Mondo Duplantis at European Championships
Mondo Duplantis at European Championships
Photo by Daniel Mitchell
Mitchell continued, "The venue in Berlin was difficult compared to the World Championships in London. The stadium was much older and smaller. As a result, it proved to be quite restrictive for photographers to move and re-position. As an example, to move around the track often required climbing and descending 100 stairs just to change angles. This is not so easy and is time-consuming if you are carrying two cameras with large lenses."
Lea Sprunger
Lea Sprunger
Photo by Daniel Mitchell
This summer, Mitchell also covered the Athletissima Diamond League in Lausanne. "This event is amazing in every way," he said. "As I personally have infield accreditation, I can move to nearly any position that I want. I truly love this freedom as it gives me the ability to push the artistic boundaries of my photography work. Diamond-League events move fast and often have two or three events happening simultaneously. As a photographer, I really have to plan and hustle between event locations to get all the athletes and the shots I want. To make matters even more complex, the ambient lighting changes a lot from events in the early evening to night-time, so this requires constant adjustments to the camera settings."
Ramil Guliyev
Ramil Guliyev
Photo Courtesy of Daniel Mitchell
The esteemed photographer noted that he looks forward to covering the Diamond League in Zurich on August 30. "This event marks one of the last major athletic events of the season," he said. "After this, I will photograph some regional sporting events including a Tennis play-off, several running races in Switzerland, and football (soccer) and many non-sporting events. Now, I am working on accreditation for the 2020 Summer Olympics that will take place in Tokyo, Japan."
Mirrorless cameras
"For the first time in a major athletic event, I made use of the wireless transmitter to send my photos directly from my camera to the Internet during and after races," he said. "In conjunction with my journalist counterparts, this allowed my photos to be published online within minutes of an event. Although this technology has been available for years, it is now mainstream use for sports photography. Speed is everything in the digital media era, and publishing your photos quickly is paramount."

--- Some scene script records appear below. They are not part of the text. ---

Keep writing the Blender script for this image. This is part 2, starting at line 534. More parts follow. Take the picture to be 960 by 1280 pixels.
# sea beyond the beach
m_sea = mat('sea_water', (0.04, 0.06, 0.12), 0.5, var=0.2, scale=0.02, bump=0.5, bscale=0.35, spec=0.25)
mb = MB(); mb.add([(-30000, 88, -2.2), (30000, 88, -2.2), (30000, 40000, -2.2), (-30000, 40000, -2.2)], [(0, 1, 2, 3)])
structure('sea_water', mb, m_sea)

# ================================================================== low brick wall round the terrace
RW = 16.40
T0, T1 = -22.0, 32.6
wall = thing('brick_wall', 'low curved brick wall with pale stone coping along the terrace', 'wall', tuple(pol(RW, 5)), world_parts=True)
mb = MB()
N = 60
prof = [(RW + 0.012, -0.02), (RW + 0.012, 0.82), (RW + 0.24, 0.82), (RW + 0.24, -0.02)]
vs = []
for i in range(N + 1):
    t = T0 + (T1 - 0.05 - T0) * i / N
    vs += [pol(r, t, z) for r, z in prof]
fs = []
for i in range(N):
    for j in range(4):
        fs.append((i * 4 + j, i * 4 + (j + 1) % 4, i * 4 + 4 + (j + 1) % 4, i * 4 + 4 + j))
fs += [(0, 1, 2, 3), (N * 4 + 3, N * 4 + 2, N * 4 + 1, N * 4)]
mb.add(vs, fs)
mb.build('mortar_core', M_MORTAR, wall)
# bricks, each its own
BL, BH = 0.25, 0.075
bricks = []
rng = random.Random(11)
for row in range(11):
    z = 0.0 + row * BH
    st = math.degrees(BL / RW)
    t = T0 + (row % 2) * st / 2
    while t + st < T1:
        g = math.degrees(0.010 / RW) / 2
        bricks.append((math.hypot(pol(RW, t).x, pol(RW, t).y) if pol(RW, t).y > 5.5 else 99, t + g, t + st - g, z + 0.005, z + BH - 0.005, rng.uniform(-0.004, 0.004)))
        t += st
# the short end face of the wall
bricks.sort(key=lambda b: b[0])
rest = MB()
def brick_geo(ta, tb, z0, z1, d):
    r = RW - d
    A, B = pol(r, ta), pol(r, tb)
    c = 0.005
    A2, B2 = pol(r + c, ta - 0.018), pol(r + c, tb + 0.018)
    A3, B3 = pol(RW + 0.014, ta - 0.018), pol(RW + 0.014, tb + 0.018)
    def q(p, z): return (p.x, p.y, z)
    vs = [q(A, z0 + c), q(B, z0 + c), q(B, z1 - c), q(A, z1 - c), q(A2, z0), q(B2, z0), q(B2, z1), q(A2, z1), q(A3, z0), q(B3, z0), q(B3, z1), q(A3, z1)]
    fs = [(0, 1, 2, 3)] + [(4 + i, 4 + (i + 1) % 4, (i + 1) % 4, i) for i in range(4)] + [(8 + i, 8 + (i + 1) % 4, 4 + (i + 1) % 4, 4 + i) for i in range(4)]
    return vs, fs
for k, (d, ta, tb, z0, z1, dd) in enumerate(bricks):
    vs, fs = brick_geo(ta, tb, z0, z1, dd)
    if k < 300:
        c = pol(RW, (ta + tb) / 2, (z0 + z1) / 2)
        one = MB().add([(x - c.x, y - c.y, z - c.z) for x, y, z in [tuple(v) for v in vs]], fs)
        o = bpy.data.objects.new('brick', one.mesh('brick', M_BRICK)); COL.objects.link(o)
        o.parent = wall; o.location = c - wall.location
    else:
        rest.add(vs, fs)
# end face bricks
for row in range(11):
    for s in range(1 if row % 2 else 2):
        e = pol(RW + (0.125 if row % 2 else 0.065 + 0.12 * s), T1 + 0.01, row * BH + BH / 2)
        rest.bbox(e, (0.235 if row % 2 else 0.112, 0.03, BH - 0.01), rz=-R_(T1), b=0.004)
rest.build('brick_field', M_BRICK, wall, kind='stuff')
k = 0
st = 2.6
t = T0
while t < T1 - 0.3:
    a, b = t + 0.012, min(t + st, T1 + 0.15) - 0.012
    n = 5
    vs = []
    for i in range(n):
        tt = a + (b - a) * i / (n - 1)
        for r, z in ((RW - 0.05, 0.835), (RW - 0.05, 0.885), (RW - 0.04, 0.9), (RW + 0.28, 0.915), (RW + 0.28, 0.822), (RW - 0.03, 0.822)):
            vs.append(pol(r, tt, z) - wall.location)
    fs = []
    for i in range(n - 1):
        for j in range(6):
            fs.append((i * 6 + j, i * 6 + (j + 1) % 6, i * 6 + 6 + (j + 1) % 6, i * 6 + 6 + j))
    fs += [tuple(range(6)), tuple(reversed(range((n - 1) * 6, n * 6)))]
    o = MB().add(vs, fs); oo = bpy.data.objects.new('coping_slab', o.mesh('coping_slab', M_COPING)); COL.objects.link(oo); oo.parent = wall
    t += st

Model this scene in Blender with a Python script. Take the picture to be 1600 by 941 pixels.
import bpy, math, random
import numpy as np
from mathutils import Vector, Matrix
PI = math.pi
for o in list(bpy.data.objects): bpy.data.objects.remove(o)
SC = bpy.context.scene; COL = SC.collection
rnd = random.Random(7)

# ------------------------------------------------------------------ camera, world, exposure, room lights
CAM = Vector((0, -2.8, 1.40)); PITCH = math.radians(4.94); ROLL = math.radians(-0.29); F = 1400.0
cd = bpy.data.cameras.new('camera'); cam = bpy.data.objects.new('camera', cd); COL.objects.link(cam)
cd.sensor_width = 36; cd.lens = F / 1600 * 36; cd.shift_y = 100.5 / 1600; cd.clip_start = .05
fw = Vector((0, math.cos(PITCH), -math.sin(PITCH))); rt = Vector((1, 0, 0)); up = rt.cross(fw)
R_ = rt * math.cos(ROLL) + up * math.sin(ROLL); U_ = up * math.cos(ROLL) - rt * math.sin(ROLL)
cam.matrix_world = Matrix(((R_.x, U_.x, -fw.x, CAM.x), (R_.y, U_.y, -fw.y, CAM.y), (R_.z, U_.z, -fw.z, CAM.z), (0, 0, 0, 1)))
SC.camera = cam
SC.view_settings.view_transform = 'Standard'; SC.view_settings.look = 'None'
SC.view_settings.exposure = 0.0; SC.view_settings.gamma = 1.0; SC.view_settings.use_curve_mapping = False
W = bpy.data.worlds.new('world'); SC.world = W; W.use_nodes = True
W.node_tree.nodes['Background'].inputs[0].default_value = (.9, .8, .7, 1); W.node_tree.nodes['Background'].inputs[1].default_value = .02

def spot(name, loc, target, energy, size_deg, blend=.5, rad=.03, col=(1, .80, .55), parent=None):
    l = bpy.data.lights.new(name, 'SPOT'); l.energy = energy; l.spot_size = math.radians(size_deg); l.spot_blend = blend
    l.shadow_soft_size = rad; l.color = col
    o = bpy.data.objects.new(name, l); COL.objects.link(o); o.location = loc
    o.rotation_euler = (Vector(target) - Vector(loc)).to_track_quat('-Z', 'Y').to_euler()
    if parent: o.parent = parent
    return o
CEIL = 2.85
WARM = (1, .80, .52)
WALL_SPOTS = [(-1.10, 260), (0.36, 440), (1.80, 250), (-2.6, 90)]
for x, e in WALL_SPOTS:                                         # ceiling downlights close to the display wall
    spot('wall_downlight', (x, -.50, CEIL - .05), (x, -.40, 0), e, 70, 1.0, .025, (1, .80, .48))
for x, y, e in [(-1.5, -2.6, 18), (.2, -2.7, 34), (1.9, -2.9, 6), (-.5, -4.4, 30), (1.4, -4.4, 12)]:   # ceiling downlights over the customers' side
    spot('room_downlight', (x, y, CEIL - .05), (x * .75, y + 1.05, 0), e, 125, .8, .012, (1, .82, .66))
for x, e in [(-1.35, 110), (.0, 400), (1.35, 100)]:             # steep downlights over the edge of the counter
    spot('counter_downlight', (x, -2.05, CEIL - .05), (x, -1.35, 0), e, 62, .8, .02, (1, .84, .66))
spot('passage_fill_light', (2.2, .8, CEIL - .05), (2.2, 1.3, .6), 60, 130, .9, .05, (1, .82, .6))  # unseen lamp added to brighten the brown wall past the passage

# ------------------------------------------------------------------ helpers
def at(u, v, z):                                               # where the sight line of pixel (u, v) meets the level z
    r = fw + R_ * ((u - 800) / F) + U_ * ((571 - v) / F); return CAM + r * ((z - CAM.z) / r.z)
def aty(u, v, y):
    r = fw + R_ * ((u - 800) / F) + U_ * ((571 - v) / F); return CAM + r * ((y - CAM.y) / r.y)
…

Mitchell continued, "Also, for the first time that I have seen, Sony was present in the press room providing mirrorless cameras and lenses for testing during the competition. Sony had an office set up in the press hall where photographers could learn about the cameras and lenses as well as use Sony products for live events. I see mirrorless camera technology is taking hold in sports photography. This was evident to me when I was in London in 2017 where I saw a few of the first mirrorless products in use at a big sporting event. There were many more mirrorless cameras in action in Berlin of 2018."
He shared that many photographers are still waiting for the mirrorless products to mature and stabilize before investing money and time with mirrorless equipment. "With this in mind, most photographers have several tens of thousands (money) invested in DSLR camera and lenses from rival brands, as well as having time invested learning how to use the buttons, menus, and features of the camera equipment. So, changing to another brand, or mirrorless products, is not a decision to take lightly," he said.
Mitchell added that some third party "adapters" allow re-use of competitors lenses, but "the quality of the results are not as guaranteed as having all equipment from the same manufacturer."
He acknowledged that many changes in track and field technology have crept in gradually over the past years. 'It is hard to pinpoint a date for each change, but there are very many developments over the last decade. For example, high-definition video cameras, cameras from dozens of locations simultaneously, electronic timing, electronic starter pistol, instant replay video, large LED screens showing instant computerized statistics for new records, personal best performances, electronic photo-finishes, radio steady-cams (shoulder mounted, aerial, and video cameramen on segways), laser distance measurement equipment for field events, near real-time publishing of photos via WiFi and network connected digital cameras.
"Without question, event organizers have given an emphasis and position priority to video broadcasters over photographers," he admitted. "As a photographer, this is frustrating, but everyone has to adapt to the changes in technology."
Proudest moments, advice for hopefuls
On his proudest professional moments this year, Mitchell shared, "Personally, this year marks a decade of professional photography work in athletics for me. Looking back, over the last 10 years, I have been lucky to travel the world to see most of the continents, visit over 50 countries in my travels, and see and meet the world's best athletes up close."
For aspiring photographers who wish to pursue sports photography, Mitchell concluded, "As I have said previously, any aspiring photographer should consider themselves as an eternal student. It is important to learn, change, and adapt to the new technologies and demands of a photo specialist."